VMware fleshes out cloud security strategy

VMware Inc. announced its vShield security technology and other details of its vCloud initiative this week at VMworld Europe in Cannes, France.

The company’s Virtual Datacentre Operating System (VDC-OS) will let companies run IT as an “internal cloud service,” and will also allow IT manager to “carve up the cloud into distinct zones,” said John Gilmartin, senior manager of product marketing at Palo, Alto, Calif.-based VMware.

“It is a supporting technology within VDC-OS, the concept being you can take a compute cloud and logically divide it into security or trust zones,” Gilmartin said of vShield.

The first product is a “virtual appliance,” dubbed vShield Zones, which will let companies manage and enforce security policies on several virtual machines and servers, either internally or on multi-tenant infrastructures.

Gilmartin said most companies running Web applications use DMZs and have different security policies for sensitive data stored internally, such as customers’ credit card information.

“Any organization that has Web-facing apps will have different security zones,” Gilmartin said. “Today the only solution is to use physical devices or firewalls or other applications that allow you to physically divide up your infra into little islands.”

The product will be part of VDC-OS, integrated with VMware vCenter Server and be available some time this year. VMware did not give pricing information for vShield.

VMware CEO Paul Maritz, a former Microsoft executive who replaced Diane Green last year, said during his keynote address the company plans to call the operating system vSphere.

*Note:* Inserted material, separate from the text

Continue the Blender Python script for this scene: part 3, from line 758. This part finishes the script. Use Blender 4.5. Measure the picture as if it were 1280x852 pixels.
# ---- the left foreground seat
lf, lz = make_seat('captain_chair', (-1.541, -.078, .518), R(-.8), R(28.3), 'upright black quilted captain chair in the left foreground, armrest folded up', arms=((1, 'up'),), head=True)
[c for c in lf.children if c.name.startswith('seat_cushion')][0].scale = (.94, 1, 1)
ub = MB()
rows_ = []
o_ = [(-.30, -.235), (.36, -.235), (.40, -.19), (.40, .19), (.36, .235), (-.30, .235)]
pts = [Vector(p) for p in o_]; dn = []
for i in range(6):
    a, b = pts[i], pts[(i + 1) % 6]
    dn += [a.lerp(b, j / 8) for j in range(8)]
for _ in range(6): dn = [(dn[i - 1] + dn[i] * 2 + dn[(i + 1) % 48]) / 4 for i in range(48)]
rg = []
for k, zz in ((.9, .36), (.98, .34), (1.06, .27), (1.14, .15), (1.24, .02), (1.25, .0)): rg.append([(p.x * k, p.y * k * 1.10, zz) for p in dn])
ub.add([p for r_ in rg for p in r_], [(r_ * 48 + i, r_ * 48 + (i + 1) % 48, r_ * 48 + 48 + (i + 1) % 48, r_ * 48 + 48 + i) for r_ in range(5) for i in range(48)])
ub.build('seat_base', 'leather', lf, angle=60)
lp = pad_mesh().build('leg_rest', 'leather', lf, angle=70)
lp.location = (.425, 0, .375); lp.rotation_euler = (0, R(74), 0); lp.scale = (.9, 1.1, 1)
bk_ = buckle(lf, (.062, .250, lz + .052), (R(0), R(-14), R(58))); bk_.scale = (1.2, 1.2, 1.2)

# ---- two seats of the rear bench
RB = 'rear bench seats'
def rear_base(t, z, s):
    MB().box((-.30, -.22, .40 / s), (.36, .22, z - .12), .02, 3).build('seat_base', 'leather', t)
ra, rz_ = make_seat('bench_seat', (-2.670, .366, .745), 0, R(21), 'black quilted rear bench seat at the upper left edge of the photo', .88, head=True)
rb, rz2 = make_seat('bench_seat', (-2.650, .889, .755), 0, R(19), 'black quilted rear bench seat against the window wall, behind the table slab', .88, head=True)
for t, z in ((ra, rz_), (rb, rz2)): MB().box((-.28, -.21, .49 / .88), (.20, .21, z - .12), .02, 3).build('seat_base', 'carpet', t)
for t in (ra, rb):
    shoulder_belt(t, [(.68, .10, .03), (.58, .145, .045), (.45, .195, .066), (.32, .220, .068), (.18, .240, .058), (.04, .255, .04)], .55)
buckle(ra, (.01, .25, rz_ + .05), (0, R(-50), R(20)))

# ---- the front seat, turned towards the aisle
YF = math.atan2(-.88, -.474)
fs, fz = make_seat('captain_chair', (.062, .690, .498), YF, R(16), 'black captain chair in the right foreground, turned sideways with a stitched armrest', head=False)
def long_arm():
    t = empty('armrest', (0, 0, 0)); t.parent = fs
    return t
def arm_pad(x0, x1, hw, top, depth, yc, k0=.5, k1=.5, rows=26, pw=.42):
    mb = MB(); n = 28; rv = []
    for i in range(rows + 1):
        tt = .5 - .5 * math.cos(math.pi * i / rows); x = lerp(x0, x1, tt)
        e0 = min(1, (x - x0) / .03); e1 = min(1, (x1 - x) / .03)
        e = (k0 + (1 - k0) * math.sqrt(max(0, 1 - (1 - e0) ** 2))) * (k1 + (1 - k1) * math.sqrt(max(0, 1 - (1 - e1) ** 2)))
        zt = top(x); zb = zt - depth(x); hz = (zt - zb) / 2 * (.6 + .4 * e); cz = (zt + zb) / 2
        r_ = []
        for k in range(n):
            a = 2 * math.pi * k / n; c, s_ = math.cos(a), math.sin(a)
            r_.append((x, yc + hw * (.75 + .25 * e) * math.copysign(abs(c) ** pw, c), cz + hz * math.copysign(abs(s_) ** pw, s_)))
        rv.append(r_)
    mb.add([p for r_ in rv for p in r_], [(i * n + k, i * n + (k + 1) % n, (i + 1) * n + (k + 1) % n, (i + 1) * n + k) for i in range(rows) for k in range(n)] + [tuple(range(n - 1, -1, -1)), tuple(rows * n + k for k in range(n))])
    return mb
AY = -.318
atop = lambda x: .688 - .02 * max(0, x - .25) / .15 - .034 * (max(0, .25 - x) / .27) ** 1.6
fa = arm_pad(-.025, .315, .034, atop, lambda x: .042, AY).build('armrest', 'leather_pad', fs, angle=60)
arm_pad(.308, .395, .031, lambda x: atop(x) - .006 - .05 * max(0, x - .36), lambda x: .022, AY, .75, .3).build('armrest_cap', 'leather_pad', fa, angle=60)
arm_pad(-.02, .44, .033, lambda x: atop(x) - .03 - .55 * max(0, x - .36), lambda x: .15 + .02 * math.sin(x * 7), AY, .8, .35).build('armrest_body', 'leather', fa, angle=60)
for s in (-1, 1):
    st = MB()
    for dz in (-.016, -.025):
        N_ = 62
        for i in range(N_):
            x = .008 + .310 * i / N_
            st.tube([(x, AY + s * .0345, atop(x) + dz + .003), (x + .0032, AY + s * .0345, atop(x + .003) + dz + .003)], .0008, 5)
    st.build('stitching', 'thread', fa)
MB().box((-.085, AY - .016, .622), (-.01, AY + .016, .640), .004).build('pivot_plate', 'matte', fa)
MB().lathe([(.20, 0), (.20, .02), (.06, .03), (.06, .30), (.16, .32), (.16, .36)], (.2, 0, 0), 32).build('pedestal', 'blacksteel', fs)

The company originally announced its vCloud initiative at VMworld in Las Vegas last September. The intent is to let companies use virtualization to use servers and storage both inside and outside their firewalls, so that if response times are too slow they can outsource to external carriers or partners.

It refers to internal virtualization as a “private cloud,” which lets companies use computing capacity owned by them and by service providers. The vendor claims this lets companies improve efficiency by using more of their existing servers, storage and network resources, and it give better visibility into cost by providing pay as you go service.

VMware is owned by Hopkinton, Mass.-based storage vendor EMC Corp.

“VMware is really serious about pushing internal virtualized utility infrastructures, rebranding that as a private or internal cloud, and then federating that with external cloud providers,” said John Sloan, senior research analyst for the London, Ont.-based Info-Tech Research Group.

“You can have a workload hosted on virtual machines internally but be able to move them to an external cloud provider and be able to manage that federation so that there’s interoperability and that sort of thing.”

The vShield plays into concerns over security.

“One concern with workload mobility internally and hosting stuff in an external third party cloud provider, it always raises questions about security,” Sloan said. “This is an attempt to make the security policies move with the virtual server, where typically the security is hard wired into the hardware.”

But Sloan added the concept of virtual management is nothing new.

“Cloud computing is essentially aggregation and abstraction of computing resources managed by an external provider, but there’s so much buzz and hype around cloud computing that a lot of what’s happening at VMworld right now is a rebranding of that concept,” Sloan said. “From now on they’re not going to talk about utility infrastructures or virtual management, they’ll talk about the private cloud, the internal cloud, because they figure that will resonate more with people because of the interest in cloud computing.”

At VMworld Europe, VMware also announced it is adding a high availability feature called vCenter Server Heartbeat to its central management console vCenter.

Heartbeat will provide a fail-over feature to the vCenter server itself. If something happens to the primary management server, a spare copy will take over without any downtime, said Bogomil Balkansky, VMware’s senior director of product marketing.

The announcements come a week after Fort Lauderdale, Fla.-based Citrix Systems Inc. announced Citrix Essentials, a set of management tools for Microsoft Corp.’s Hyper V, as part of a 20-year partnership between the two vendors.

“Microsoft definitely sees the more advanced management of virtualization especially to the desktop as something that Citrix can play a role in, so I think that sets them up as a very strong competitor to WMware,” Sloan said. “However VMware still has the advantage of market and mind share.”